_WHAT NEEDS TO BE DONE:_ Render the following material again verbatim, leaving nothing out.

_MATERIAL:_
+ + +

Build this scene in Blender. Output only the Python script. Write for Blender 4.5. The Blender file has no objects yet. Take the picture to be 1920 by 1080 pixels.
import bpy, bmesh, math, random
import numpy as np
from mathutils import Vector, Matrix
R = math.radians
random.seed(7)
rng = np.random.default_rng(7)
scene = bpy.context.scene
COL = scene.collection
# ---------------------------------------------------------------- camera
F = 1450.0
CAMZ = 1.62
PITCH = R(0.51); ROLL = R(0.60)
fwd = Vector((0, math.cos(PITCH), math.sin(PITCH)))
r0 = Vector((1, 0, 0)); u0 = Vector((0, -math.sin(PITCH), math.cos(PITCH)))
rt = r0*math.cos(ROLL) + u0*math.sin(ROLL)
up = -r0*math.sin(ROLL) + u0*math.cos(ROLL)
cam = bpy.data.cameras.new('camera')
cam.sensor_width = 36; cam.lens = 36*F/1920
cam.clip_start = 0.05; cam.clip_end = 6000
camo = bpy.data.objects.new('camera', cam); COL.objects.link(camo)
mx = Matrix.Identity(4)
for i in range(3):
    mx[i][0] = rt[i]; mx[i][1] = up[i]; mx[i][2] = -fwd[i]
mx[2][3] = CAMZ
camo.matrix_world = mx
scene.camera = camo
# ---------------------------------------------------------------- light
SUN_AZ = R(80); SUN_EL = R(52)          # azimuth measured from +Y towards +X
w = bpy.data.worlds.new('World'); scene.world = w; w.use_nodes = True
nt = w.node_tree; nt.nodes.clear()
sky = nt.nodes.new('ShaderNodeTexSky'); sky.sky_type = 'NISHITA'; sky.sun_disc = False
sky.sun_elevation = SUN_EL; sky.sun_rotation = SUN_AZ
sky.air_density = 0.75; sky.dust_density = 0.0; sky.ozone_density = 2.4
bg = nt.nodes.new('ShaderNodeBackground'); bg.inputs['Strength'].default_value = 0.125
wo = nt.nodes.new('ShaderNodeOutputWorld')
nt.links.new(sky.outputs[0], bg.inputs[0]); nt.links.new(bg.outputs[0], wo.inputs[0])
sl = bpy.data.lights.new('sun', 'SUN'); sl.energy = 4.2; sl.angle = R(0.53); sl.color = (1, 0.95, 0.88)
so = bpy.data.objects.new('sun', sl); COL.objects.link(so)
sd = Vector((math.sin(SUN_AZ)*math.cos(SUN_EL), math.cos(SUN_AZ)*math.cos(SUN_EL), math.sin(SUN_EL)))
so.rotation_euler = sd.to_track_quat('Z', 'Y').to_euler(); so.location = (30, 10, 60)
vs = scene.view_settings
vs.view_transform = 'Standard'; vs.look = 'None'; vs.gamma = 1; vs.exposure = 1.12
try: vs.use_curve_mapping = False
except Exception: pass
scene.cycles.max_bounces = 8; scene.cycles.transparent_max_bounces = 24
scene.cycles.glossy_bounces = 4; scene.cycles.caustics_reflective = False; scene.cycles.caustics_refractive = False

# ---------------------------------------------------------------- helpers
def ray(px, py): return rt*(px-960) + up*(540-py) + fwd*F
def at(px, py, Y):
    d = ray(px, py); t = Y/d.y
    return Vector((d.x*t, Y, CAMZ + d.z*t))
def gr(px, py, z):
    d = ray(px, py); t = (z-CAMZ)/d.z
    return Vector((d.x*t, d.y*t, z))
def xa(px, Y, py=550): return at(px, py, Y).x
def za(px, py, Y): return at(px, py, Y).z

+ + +

_SOLUTION TO THIS TASK:_
Build this scene in Blender. Output only the Python script. Write for Blender 4.5. The Blender file has no objects yet. Take the picture to be 1920 by 1080 pixels.
import bpy, bmesh, math, random
import numpy as np
from mathutils import Vector, Matrix
R = math.radians
random.seed(7)
rng = np.random.default_rng(7)
scene = bpy.context.scene
COL = scene.collection
# ---------------------------------------------------------------- camera
F = 1450.0
CAMZ = 1.62
PITCH = R(0.51); ROLL = R(0.60)
fwd = Vector((0, math.cos(PITCH), math.sin(PITCH)))
r0 = Vector((1, 0, 0)); u0 = Vector((0, -math.sin(PITCH), math.cos(PITCH)))
rt = r0*math.cos(ROLL) + u0*math.sin(ROLL)
up = -r0*math.sin(ROLL) + u0*math.cos(ROLL)
cam = bpy.data.cameras.new('camera')
cam.sensor_width = 36; cam.lens = 36*F/1920
cam.clip_start = 0.05; cam.clip_end = 6000
camo = bpy.data.objects.new('camera', cam); COL.objects.link(camo)
mx = Matrix.Identity(4)
for i in range(3):
    mx[i][0] = rt[i]; mx[i][1] = up[i]; mx[i][2] = -fwd[i]
mx[2][3] = CAMZ
camo.matrix_world = mx
scene.camera = camo
# ---------------------------------------------------------------- light
SUN_AZ = R(80); SUN_EL = R(52)          # azimuth measured from +Y towards +X
w = bpy.data.worlds.new('World'); scene.world = w; w.use_nodes = True
nt = w.node_tree; nt.nodes.clear()
sky = nt.nodes.new('ShaderNodeTexSky'); sky.sky_type = 'NISHITA'; sky.sun_disc = False
sky.sun_elevation = SUN_EL; sky.sun_rotation = SUN_AZ
sky.air_density = 0.75; sky.dust_density = 0.0; sky.ozone_density = 2.4
bg = nt.nodes.new('ShaderNodeBackground'); bg.inputs['Strength'].default_value = 0.125
wo = nt.nodes.new('ShaderNodeOutputWorld')
nt.links.new(sky.outputs[0], bg.inputs[0]); nt.links.new(bg.outputs[0], wo.inputs[0])
sl = bpy.data.lights.new('sun', 'SUN'); sl.energy = 4.2; sl.angle = R(0.53); sl.color = (1, 0.95, 0.88)
so = bpy.data.objects.new('sun', sl); COL.objects.link(so)
sd = Vector((math.sin(SUN_AZ)*math.cos(SUN_EL), math.cos(SUN_AZ)*math.cos(SUN_EL), math.sin(SUN_EL)))
so.rotation_euler = sd.to_track_quat('Z', 'Y').to_euler(); so.location = (30, 10, 60)
vs = scene.view_settings
vs.view_transform = 'Standard'; vs.look = 'None'; vs.gamma = 1; vs.exposure = 1.12
try: vs.use_curve_mapping = False
except Exception: pass
scene.cycles.max_bounces = 8; scene.cycles.transparent_max_bounces = 24
scene.cycles.glossy_bounces = 4; scene.cycles.caustics_reflective = False; scene.cycles.caustics_refractive = False

# ---------------------------------------------------------------- helpers
def ray(px, py): return rt*(px-960) + up*(540-py) + fwd*F
def at(px, py, Y):
    d = ray(px, py); t = Y/d.y
    return Vector((d.x*t, Y, CAMZ + d.z*t))
def gr(px, py, z):
    d = ray(px, py); t = (z-CAMZ)/d.z
    return Vector((d.x*t, d.y*t, z))
def xa(px, Y, py=550): return at(px, py, Y).x
def za(px, py, Y): return at(px, py, Y).z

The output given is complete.